Data extracted from a collection
□ □ □ □
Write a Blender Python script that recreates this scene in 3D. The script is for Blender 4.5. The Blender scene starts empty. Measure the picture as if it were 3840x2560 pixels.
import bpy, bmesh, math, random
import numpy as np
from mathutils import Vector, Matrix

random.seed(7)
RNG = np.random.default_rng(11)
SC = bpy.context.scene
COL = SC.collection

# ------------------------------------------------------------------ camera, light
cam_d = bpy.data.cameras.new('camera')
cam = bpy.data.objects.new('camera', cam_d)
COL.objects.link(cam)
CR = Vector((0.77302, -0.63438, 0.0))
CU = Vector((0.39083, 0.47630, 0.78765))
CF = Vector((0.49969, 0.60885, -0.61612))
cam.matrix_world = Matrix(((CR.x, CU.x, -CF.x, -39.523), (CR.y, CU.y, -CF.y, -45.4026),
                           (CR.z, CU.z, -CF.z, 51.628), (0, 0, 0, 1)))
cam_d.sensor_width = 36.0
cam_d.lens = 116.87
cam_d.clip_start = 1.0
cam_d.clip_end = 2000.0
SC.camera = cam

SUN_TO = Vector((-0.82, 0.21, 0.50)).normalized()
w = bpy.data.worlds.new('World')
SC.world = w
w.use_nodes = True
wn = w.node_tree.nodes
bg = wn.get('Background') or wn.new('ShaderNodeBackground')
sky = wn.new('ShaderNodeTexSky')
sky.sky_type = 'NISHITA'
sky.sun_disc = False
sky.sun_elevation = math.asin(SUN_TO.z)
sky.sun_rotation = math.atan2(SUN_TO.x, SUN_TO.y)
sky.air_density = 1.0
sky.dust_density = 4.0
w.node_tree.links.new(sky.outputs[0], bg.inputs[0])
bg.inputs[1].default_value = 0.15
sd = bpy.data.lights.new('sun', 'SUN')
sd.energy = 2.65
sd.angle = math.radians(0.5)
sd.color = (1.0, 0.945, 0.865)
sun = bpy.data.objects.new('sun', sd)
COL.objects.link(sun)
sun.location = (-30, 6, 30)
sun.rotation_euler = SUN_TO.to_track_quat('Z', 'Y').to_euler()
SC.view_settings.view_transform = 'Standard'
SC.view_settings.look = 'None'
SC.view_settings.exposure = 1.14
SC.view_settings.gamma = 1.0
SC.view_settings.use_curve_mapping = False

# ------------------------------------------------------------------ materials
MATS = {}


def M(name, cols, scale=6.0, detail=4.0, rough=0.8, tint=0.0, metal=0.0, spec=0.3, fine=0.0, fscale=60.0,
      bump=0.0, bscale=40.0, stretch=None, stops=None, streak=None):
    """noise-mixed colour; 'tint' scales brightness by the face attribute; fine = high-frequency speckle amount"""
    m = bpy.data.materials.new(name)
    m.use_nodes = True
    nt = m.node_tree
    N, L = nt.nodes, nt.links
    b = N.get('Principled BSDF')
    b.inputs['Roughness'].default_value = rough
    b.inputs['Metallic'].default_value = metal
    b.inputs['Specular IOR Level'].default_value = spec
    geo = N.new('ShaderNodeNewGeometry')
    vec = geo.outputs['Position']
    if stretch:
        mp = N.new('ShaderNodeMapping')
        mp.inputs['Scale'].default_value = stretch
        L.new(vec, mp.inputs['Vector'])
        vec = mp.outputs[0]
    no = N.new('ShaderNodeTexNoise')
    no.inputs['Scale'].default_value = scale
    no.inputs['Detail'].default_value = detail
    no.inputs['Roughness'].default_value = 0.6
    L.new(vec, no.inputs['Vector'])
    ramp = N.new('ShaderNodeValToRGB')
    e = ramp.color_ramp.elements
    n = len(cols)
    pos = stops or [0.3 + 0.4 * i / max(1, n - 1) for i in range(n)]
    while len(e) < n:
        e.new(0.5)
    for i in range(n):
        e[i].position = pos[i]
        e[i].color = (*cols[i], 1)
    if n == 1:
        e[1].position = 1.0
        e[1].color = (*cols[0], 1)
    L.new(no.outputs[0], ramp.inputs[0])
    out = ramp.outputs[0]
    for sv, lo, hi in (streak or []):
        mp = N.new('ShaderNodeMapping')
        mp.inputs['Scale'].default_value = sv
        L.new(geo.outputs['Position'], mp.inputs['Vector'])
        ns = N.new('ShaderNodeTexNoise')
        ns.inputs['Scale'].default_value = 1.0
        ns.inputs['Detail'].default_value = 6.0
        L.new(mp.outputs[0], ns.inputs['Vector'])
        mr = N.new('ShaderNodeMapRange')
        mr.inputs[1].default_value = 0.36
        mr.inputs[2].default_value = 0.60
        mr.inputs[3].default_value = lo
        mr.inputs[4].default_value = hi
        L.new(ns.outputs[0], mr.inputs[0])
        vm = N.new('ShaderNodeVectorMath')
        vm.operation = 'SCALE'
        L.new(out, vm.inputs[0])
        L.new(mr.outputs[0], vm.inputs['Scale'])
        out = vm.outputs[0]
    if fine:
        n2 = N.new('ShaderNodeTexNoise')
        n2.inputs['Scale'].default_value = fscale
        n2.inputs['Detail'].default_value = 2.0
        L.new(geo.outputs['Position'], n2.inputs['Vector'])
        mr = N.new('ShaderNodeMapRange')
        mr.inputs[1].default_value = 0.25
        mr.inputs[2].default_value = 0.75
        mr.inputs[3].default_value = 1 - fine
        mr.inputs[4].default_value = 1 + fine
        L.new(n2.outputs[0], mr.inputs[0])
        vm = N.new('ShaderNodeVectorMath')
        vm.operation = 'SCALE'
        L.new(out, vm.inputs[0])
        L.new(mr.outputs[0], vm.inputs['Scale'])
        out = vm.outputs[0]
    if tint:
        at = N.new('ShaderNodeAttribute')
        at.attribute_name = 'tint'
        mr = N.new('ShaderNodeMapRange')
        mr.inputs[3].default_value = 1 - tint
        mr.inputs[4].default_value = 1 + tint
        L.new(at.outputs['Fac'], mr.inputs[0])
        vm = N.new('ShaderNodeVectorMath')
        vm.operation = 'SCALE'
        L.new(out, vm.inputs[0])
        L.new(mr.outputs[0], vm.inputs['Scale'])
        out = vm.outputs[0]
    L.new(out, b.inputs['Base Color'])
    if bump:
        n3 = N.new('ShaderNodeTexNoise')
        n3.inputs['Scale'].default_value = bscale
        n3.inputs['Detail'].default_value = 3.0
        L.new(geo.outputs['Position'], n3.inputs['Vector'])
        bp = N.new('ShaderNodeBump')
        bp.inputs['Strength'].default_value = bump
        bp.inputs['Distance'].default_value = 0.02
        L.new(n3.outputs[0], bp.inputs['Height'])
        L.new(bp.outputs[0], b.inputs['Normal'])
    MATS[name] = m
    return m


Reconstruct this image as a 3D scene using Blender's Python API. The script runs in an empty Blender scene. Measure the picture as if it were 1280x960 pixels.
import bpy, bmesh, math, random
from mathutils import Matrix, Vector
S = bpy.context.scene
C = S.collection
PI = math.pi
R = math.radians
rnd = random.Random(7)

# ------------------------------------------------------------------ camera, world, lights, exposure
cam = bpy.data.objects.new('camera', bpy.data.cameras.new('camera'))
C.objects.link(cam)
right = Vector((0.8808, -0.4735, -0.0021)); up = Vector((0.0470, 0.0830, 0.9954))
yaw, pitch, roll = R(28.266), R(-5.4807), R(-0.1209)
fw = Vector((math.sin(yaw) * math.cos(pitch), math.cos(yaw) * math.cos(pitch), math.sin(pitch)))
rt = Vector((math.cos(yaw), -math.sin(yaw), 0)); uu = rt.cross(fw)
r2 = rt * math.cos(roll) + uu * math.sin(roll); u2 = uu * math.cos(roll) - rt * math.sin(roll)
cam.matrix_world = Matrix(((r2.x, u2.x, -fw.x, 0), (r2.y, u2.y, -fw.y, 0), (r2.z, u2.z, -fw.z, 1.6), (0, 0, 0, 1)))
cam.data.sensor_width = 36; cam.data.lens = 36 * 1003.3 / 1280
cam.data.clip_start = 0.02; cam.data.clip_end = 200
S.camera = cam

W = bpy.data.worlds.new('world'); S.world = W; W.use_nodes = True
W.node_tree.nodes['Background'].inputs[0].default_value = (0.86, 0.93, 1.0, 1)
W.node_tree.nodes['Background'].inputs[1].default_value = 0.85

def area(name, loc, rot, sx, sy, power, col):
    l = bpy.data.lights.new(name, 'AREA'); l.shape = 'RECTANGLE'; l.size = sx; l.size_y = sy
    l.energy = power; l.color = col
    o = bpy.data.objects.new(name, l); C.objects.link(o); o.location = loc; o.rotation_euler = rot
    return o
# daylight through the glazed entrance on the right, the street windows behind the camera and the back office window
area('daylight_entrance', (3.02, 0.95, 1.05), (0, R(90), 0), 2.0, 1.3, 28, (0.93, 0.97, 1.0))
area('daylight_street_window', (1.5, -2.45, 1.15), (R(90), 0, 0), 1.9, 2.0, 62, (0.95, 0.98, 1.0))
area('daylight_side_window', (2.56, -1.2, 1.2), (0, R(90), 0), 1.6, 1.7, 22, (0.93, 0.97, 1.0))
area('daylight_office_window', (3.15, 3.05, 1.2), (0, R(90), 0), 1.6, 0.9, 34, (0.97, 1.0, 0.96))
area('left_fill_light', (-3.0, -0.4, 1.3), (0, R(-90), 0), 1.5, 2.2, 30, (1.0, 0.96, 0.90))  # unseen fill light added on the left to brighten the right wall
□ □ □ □
▶ What you should do:
Extract the first line above and each line after it up to and including the one with "COL = SC.collection", please, exactly and with nothing else.

▶ The response:
Write a Blender Python script that recreates this scene in 3D. The script is for Blender 4.5. The Blender scene starts empty. Measure the picture as if it were 3840x2560 pixels.
import bpy, bmesh, math, random
import numpy as np
from mathutils import Vector, Matrix

random.seed(7)
RNG = np.random.default_rng(11)
SC = bpy.context.scene
COL = SC.collection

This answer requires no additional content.